Intel's Cancelled Arctic Sound 'Xe-HP' GPU Resurfaces With Dual Tiles & Quad-HBM2E, a Ghost From Its Abandoned 2021 Roadmap
Key Points:
- Intel's Arctic Sound 2T GPU, based on the Xe-HP architecture and cancelled in 2021, has resurfaced as a rare sample featuring a dual-tile configuration with 1024 EUs and four HBM2E memory sites.
- Originally announced alongside the massive Ponte Vecchio GPU, Arctic Sound was intended for workstation and server markets but was cancelled amid delays and strategic shifts, including the subsequent cancellation of the Falcon Shores lineup.

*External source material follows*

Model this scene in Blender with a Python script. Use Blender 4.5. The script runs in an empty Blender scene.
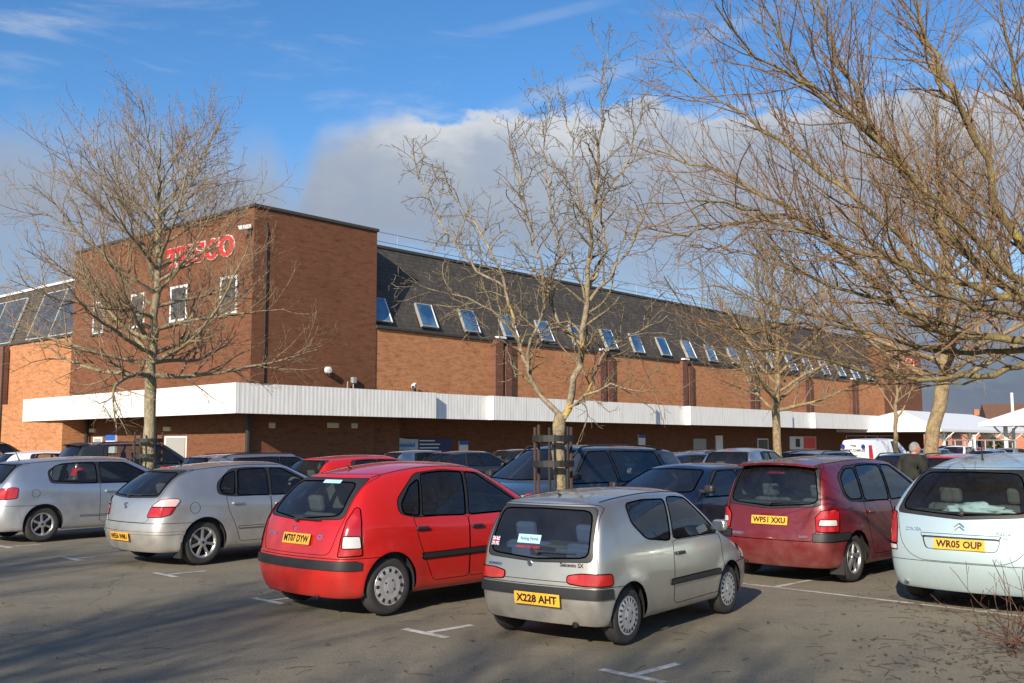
import bpy, bmesh, math, random
import numpy as np
from mathutils import Vector, Matrix, Quaternion
R=math.radians
random.seed(7)
scene=bpy.context.scene
COL=scene.collection

# ------------------------------------------------------------------ materials
def new_mat(name):
    m=bpy.data.materials.new(name); m.use_nodes=True
    nt=m.node_tree; nt.nodes.clear()
    out=nt.nodes.new('ShaderNodeOutputMaterial')
    b=nt.nodes.new('ShaderNodeBsdfPrincipled')
    nt.links.new(b.outputs[0],out.inputs[0])
    return m,nt,b,out
def N(nt,kind,**kw):
    n=nt.nodes.new(kind)
    for k,v in kw.items(): setattr(n,k,v)
    return n
def setin(n,**kw):
    for k,v in kw.items(): n.inputs[k.replace('_',' ')].default_value=v
def math_(nt,op,a,b=None,c=None,clamp=False):
    n=nt.nodes.new('ShaderNodeMath'); n.operation=op; n.use_clamp=clamp
    for i,v in enumerate((a,b,c)):
        if v is None: continue
        if isinstance(v,(int,float)): n.inputs[i].default_value=v
        else: nt.links.new(v,n.inputs[i])
    return n.outputs[0]
def mixc(nt,fac,a,b,mode='MIX'):
    n=nt.nodes.new('ShaderNodeMix'); n.data_type='RGBA'; n.blend_type=mode
    for idx,v in ((0,fac),(6,a),(7,b)):
        if isinstance(v,(int,float)): n.inputs[idx].default_value=v
        elif isinstance(v,tuple): n.inputs[idx].default_value=v if len(v)==4 else (*v,1)
        else: nt.links.new(v,n.inputs[idx])
    return n.outputs[2]
def noise(nt,vec,scale,detail=3,rough=.55,dist=0):
    n=nt.nodes.new('ShaderNodeTexNoise'); setin(n,Scale=scale,Detail=detail,Roughness=rough,Distortion=dist)
    if vec is not None: nt.links.new(vec,n.inputs['Vector'])
    return n.outputs['Fac']
def ramp(nt,fac,stops,interp='LINEAR'):
    n=nt.nodes.new('ShaderNodeValToRGB'); cr=n.color_ramp; cr.interpolation=interp
    while len(cr.elements)<len(stops): cr.elements.new(.5)
    for e,(p,c) in zip(cr.elements,stops):
        e.position=p; e.color=(c,c,c,1) if isinstance(c,(int,float)) else (*c,1)
    nt.links.new(fac,n.inputs[0]); return n.outputs[0]
def maprange(nt,v,a,b,c=0.,d=1.,smooth=False):
    n=nt.nodes.new('ShaderNodeMapRange'); n.interpolation_type='SMOOTHSTEP' if smooth else 'LINEAR'
    nt.links.new(v,n.inputs[0])
    for i,x in zip((1,2,3,4),(a,b,c,d)):
        if isinstance(x,(int,float)): n.inputs[i].default_value=x
        else: nt.links.new(x,n.inputs[i])
    return n.outputs[0]
def bump(nt,h,strength,dist,b):
    n=nt.nodes.new('ShaderNodeBump'); n.inputs['Strength'].default_value=strength; n.inputs['Distance'].default_value=dist
    nt.links.new(h,n.inputs['Height']); nt.links.new(n.outputs[0],b.inputs['Normal'])
def objcoord(nt): return nt.nodes.new('ShaderNodeTexCoord').outputs['Object']
def simple(name,col,rough=.6,metal=0,var=.12,scale=12,coat=0,spec=.5,emit=None):
    m,nt,b,_=new_mat(name)
    n=noise(nt,objcoord(nt),scale,4)
    c=mixc(nt,n,tuple(x*(1-var) for x in col),tuple(min(1,x*(1+var)) for x in col))
    nt.links.new(c,b.inputs['Base Color'])
    setin(b,Roughness=rough,Metallic=metal); b.inputs['Coat Weight'].default_value=coat
    b.inputs['Specular IOR Level'].default_value=spec
    if emit: b.inputs['Emission Color'].default_value=(*emit[0],1); b.inputs['Emission Strength'].default_value=emit[1]
    return m
def paint(name,col,metal=.0,rough=.35,dirt=.35,dirtcol=(.16,.13,.10)):
    m,nt,b,_=new_mat(name)
    oc=objcoord(nt)
    sep=N(nt,'ShaderNodeSeparateXYZ'); nt.links.new(oc,sep.inputs[0])
    n1=noise(nt,oc,5,5,.6); n2=noise(nt,oc,60,3)
    low=maprange(nt,sep.outputs[2],.95,.2)
    d=math_(nt,'MULTIPLY',math_(nt,'MULTIPLY',math_(nt,'POWER',low,1.6),maprange(nt,n1,.2,.65)),dirt*1.5,clamp=True)
    d=math_(nt,'ADD',d,math_(nt,'MULTIPLY',maprange(nt,n1,.45,.8),dirt*.18),clamp=True)
    flake=mixc(nt,n2,tuple(x*.94 for x in col),tuple(min(1,x*1.06) for x in col))
    c=mixc(nt,d,flake,dirtcol)
    geo=N(nt,'ShaderNodeNewGeometry')
    c2=mixc(nt,geo.outputs['Backfacing'],c,(.02,.02,.022))
    nt.links.new(c2,b.inputs['Base Color'])
    nt.links.new(math_(nt,'ADD',math_(nt,'MULTIPLY',d,.5),rough),b.inputs['Roughness'])
    nb=math_(nt,'SUBTRACT',1,geo.outputs['Backfacing'])
    nt.links.new(math_(nt,'MULTIPLY',math_(nt,'MULTIPLY',math_(nt,'SUBTRACT',1,d),metal),nb),b.inputs['Metallic'])
    nt.links.new(math_(nt,'MULTIPLY',math_(nt,'SUBTRACT',.9,math_(nt,'MULTIPLY',d,1.2),clamp=True),nb),b.inputs['Coat Weight'])
    b.inputs['Coat Roughness'].default_value=.06
    return m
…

- The Arctic Sound 2-Tile GPU was designed to deliver around 20.48 TFLOPs at 1.25 GHz with an estimated 300W power draw, part of a lineup scaling up to a 4-Tile GPU with 2048 EUs and 36 TFLOPs.
- Intel has since moved away from HBM memory in favor of GDDR and LPDDR solutions, with upcoming products like Big Battlemage and Crescent Island targeting AI workloads and high memory capacities, while the Jaguar Shores architecture is anticipated in 2027.
- Despite past setbacks and missing early opportunities in the datacenter AI market dominated by NVIDIA and AMD, Intel's current leadership under Lip-Bu Tan aims to avoid further major delays or cancellations in its GPU roadmap.